** begin MATERIAL PROVIDED **

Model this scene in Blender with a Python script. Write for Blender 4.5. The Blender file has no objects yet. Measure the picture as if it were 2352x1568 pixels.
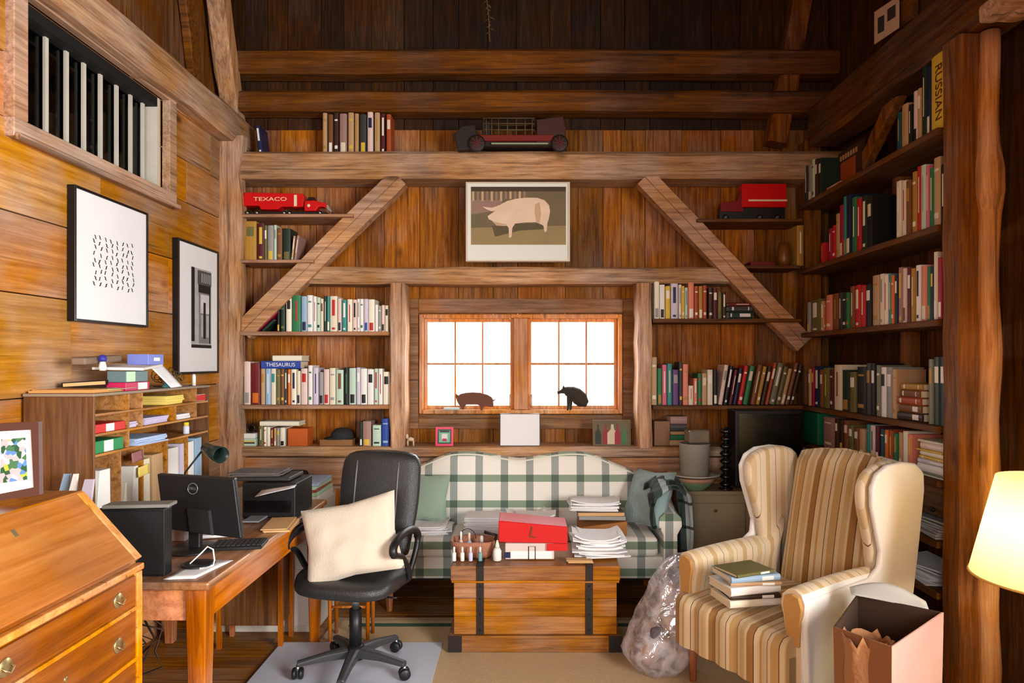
import bpy, bmesh, math, random
from mathutils import Vector, Matrix, Euler, noise as mnoise
R = random.Random(7)
C = bpy.context.scene.collection
PI = math.pi

# ---------------------------------------------------------------- camera, world, lights, exposure
FPX = 1500.0; VX, VY = 1200.0, 830.0; H = 1.5
cam_d = bpy.data.cameras.new('camera'); cam = bpy.data.objects.new('camera', cam_d); C.objects.link(cam)
cam_d.sensor_width = 36.0; cam_d.lens = FPX / 2352.0 * 36.0
cam_d.shift_x = (1176.0 - VX) / 2352.0; cam_d.shift_y = (VY - 784.0) / 2352.0
cam_d.clip_start = 0.05
cam.location = (0, 0, H); cam.rotation_euler = (PI / 2, 0, 0)
S = bpy.context.scene
S.camera = cam
S.view_settings.view_transform = 'Standard'; S.view_settings.look = 'None'
S.view_settings.gamma = 1.0; S.view_settings.use_curve_mapping = False
S.view_settings.exposure = 0.14
S.cycles.max_bounces = 8; S.cycles.diffuse_bounces = 3; S.cycles.transparent_max_bounces = 12
S.cycles.use_denoising = True
S.cycles.caustics_reflective = False; S.cycles.caustics_refractive = False
w = bpy.data.worlds.new('overcast_sky'); S.world = w; w.use_nodes = True
bg = w.node_tree.nodes['Background']; bg.inputs[0].default_value = (0.93, 0.96, 1.0, 1); bg.inputs[1].default_value = 1.7

def area(name, loc, direction, sx, sy, power, col=(1, 1, 1), spread=PI):
    d = bpy.data.lights.new(name, 'AREA'); d.shape = 'RECTANGLE'; d.size = sx; d.size_y = sy
    d.energy = power; d.color = col; d.spread = spread
    o = bpy.data.objects.new(name, d); C.objects.link(o); o.location = loc
    o.rotation_euler = Vector(direction).to_track_quat('-Z', 'Y').to_euler()
    return o
# daylight entering by the big side window, an added unseen window behind the camera and the pair in the far wall
area('daylight_side_window', (2.30, -0.25, 1.65), (-1, 0.05, -0.10), 1.9, 1.4, 400, (1.0, 0.985, 0.96), 2.95)
area('added_rear_fill', (-0.75, -1.75, 1.7), (-0.06, 1, -0.11), 1.8, 1.4, 28, (0.98, 0.99, 1.0), 1.6)  # unseen fill, added and aimed to brighten chair, sofa and trunk
area('daylight_far_window', (-0.02, 5.0, 1.5), (0, -1, -0.1), 1.4, 0.7, 45, (0.95, 0.98, 1.0))

# ---------------------------------------------------------------- helpers
def lin(c):
    c = c / 255.0
    return c / 12.92 if c <= 0.04045 else ((c + 0.055) / 1.055) ** 2.4
def rgb(r, g, b): return (lin(r), lin(g), lin(b), 1.0)
def QX(px, Y): return (px - VX) * Y / FPX           # frontal plane at distance Y
def QZ(py, Y): return H - (py - VY) * Y / FPX
def SY(px, X): return X * FPX / (px - VX)            # side plane X: distance of a column
def SZ(px, py, X): return H - (py - VY) * SY(px, X) / FPX

def tag(o, label=None, cat=None, group=None, kind=None):
    if label: o['label'] = label
    if cat: o['category'] = cat
    if group: o['group'] = group
    if kind: o['kind'] = kind
    return o
def thing(name, label, cat, loc=(0, 0, 0), rotz=0.0, group=None):
    o = bpy.data.objects.new(name, None); C.objects.link(o); o.empty_display_size = 0.05
    o.location = loc; o.rotation_euler = (0, 0, rotz)
    return tag(o, label, cat, group)
def world_loc(o):
    v = Vector((0, 0, 0))
    while o is not None:
        v += o.location; o = o.parent
    return v

class MB:
    def __init__(s): s.v = []; s.f = []; s.m = []; s.sm = []
    def add(s, vs, fs, m=0, smooth=False):
        n = len(s.v); s.v += [tuple(v) for v in vs]
        for f in fs: s.f.append(tuple(i + n for i in f)); s.m.append(m); s.sm.append(smooth)
        return s
    def box(s, x0, x1, y0, y1, z0, z1, m=0):
        return s.add([(x0,y0,z0),(x1,y0,z0),(x1,y1,z0),(x0,y1,z0),(x0,y0,z1),(x1,y0,z1),(x1,y1,z1),(x0,y1,z1)],
                     [(0,3,2,1),(4,5,6,7),(0,1,5,4),(1,2,6,5),(2,3,7,6),(3,0,4,7)], m)
    def obox(s, c, size, rot=(0,0,0), m=0):
        M = Euler(rot).to_matrix(); hx, hy, hz = size[0]/2, size[1]/2, size[2]/2
        vs = [Vector(c) + M @ Vector((a*hx, b*hy, d*hz)) for d in (-1,1) for (a,b) in ((-1,-1),(1,-1),(1,1),(-1,1))]
        return s.add(vs, [(0,3,2,1),(4,5,6,7),(0,1,5,4),(1,2,6,5),(2,3,7,6),(3,0,4,7)], m)
    def hexa(s, p, m=0):      # eight corners, bottom ring then top ring
        return s.add(p, [(0,3,2,1),(4,5,6,7),(0,1,5,4),(1,2,6,5),(2,3,7,6),(3,0,4,7)], m)
    def beam(s, a, b, w_, h_, up=(0,0,1), m=0):   # bar from a to b, w_ across, h_ along up
        a, b = Vector(a), Vector(b); d = (b-a).normalized(); u = Vector(up); sd = d.cross(u).normalized(); u = sd.cross(d).normalized()
        p = []
        for q in (a, b):
            p += [q - sd*w_/2 - u*h_/2, q + sd*w_/2 - u*h_/2, q + sd*w_/2 + u*h_/2, q - sd*w_/2 + u*h_/2]
        return s.add(p, [(0,1,2,3),(7,6,5,4),(0,4,5,1),(1,5,6,2),(2,6,7,3),(3,7,4,0)], m)
    def tube(s, pts, r, seg=8, m=0, cap=True):
        pts = [Vector(p) for p in pts]; n = len(s.v); k = len(pts); rs = r if isinstance(r, (list, tuple)) else [r]*k
        prev = None
        for i, p in enumerate(pts):
            d = (pts[min(i+1,k-1)] - pts[max(i-1,0)]).normalized()
            if prev is None: u = d.orthogonal().normalized()
            else: u = (prev - d*prev.dot(d)); u = u.normalized() if u.length > 1e-6 else d.orthogonal().normalized()
            prev = u; v = d.cross(u)
            for j in range(seg):
                a = 2*PI*j/seg; s.v.append(tuple(p + (u*math.cos(a) + v*math.sin(a))*rs[i]))
        for i in range(k-1):
            for j in range(seg):
                s.f.append((n+i*seg+j, n+i*seg+(j+1)%seg, n+(i+1)*seg+(j+1)%seg, n+(i+1)*seg+j)); s.m.append(m); s.sm.append(True)
        if cap:
            s.f.append(tuple(n+j for j in range(seg))[::-1]); s.m.append(m); s.sm.append(False)
            s.f.append(tuple(n+(k-1)*seg+j for j in range(seg))); s.m.append(m); s.sm.append(False)
        return s
    def lathe(s, prof, c=(0,0,0), seg=20, m=0, axis='Z', smooth=True):   # prof: (r, h)
        n = len(s.v); k = len(prof)
        for (r, h) in prof:
            for j in range(seg):
                a = 2*PI*j/seg; x, y = r*math.cos(a), r*math.sin(a)
                p = (x, y, h) if axis == 'Z' else ((h, x, y) if axis == 'X' else (x, h, -y))
                s.v.append((p[0]+c[0], p[1]+c[1], p[2]+c[2]))
        for i in range(k-1):
            for j in range(seg):
                s.f.append((n+i*seg+j, n+i*seg+(j+1)%seg, n+(i+1)*seg+(j+1)%seg, n+(i+1)*seg+j)); s.m.append(m); s.sm.append(smooth)
        if prof[0][0] > 1e-5: s.f.append(tuple(n+j for j in range(seg))[::-1]); s.m.append(m); s.sm.append(False)
        if prof[-1][0] > 1e-5: s.f.append(tuple(n+(k-1)*seg+j for j in range(seg))); s.m.append(m); s.sm.append(False)
        return s
    def prism(s, poly, a0, a1, axis='Y', m=0, smooth=False):  # 2D poly; axis Y -> (x,z), X -> (y,z), Z -> (x,y)
        def P(u, v, t): return (u, t, v) if axis == 'Y' else ((t, u, v) if axis == 'X' else (u, v, t))
        k = len(poly); n = len(s.v)
        s.v += [P(u, v, a0) for u, v in poly] + [P(u, v, a1) for u, v in poly]
        s.f += [tuple(n+i for i in range(k)), tuple(n+k+i for i in range(k))[::-1]]; s.m += [m, m]; s.sm += [False, False]
        for i in range(k): s.f.append((n+i, n+k+i, n+k+(i+1)%k, n+(i+1)%k)); s.m.append(m); s.sm.append(smooth)
        return s
    def grid(s, fn, nu, nv, m=0, smooth=True, closed_u=False):
        n = len(s.v); cu = nu if closed_u else nu+1
        for j in range(nv+1):
            for i in range(cu): s.v.append(tuple(fn(i/nu, j/nv)))
        for j in range(nv):
            for i in range(nu):
                a = n+j*cu+i; b = n+j*cu+(i+1)%cu
                s.f.append((a, b, b+cu, a+cu)); s.m.append(m); s.sm.append(smooth)
        return s
    def loops(s, rings, m=0, cap=True, smooth=True):    # list of closed rings of equal count
        n = len(s.v); k = len(rings[0])
        for r in rings: s.v += [tuple(p) for p in r]
        for i in range(len(rings)-1):
            for j in range(k):
                s.f.append((n+i*k+j, n+i*k+(j+1)%k, n+(i+1)*k+(j+1)%k, n+(i+1)*k+j)); s.m.append(m); s.sm.append(smooth)
        if cap:
            s.f.append(tuple(n+j for j in range(k))[::-1]); s.m.append(m); s.sm.append(False)
            s.f.append(tuple(n+(len(rings)-1)*k+j for j in range(k))); s.m.append(m); s.sm.append(False)
        return s
    def xf(s, M, start=0):
        for i in range(start, len(s.v)): s.v[i] = tuple(M @ Vector(s.v[i]))
        return s
    def build(s, name, mats, parent=None, bevel=0, local=False, subsurf=0, seg=1, solid=0, fix=True):
        me = bpy.data.meshes.new(name); vs = s.v
        loc = Vector((0, 0, 0))
        if parent is not None:
            if not local:
                wl = world_loc(parent); vs = [(a-wl.x, b-wl.y, c-wl.z) for a, b, c in vs]
        elif not local:
            xs, ys, zs = zip(*vs)
            loc = Vector(((min(xs)+max(xs))/2, (min(ys)+max(ys))/2, min(zs)))
            vs = [(a-loc.x, b-loc.y, c-loc.z) for a, b, c in vs]
        me.from_pydata(vs, [], s.f)
        if not isinstance(mats, (list, tuple)): mats = [mats]
        for mt in mats: me.materials.append(mt)
        me.polygons.foreach_set('material_index', s.m); me.polygons.foreach_set('use_smooth', s.sm)
        me.update()
        if fix:
            b = bmesh.new(); b.from_mesh(me); bmesh.ops.recalc_face_normals(b, faces=b.faces); b.to_mesh(me); b.free()
        o = bpy.data.objects.new(name, me); C.objects.link(o); o.location = loc
        if parent is not None: o.parent = parent
        if solid:
            md = o.modifiers.new('thickness', 'SOLIDIFY'); md.thickness = solid; md.offset = 0
        if bevel:
            md = o.modifiers.new('edges', 'BEVEL'); md.width = bevel; md.segments = seg; md.limit_method = 'ANGLE'; md.angle_limit = 0.6
        if subsurf:
            md = o.modifiers.new('smooth', 'SUBSURF'); md.levels = subsurf; md.render_levels = subsurf
        return o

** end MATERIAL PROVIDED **

**WRITTEN INSTRUCTION:** Leave out any pictures, please, and quote only the lines from the top of the data through the line that contains "PI = math.pi".

**REPLY TO THE TASK:**
Model this scene in Blender with a Python script. Write for Blender 4.5. The Blender file has no objects yet. Measure the picture as if it were 2352x1568 pixels.
import bpy, bmesh, math, random
from mathutils import Vector, Matrix, Euler, noise as mnoise
R = random.Random(7)
C = bpy.context.scene.collection
PI = math.pi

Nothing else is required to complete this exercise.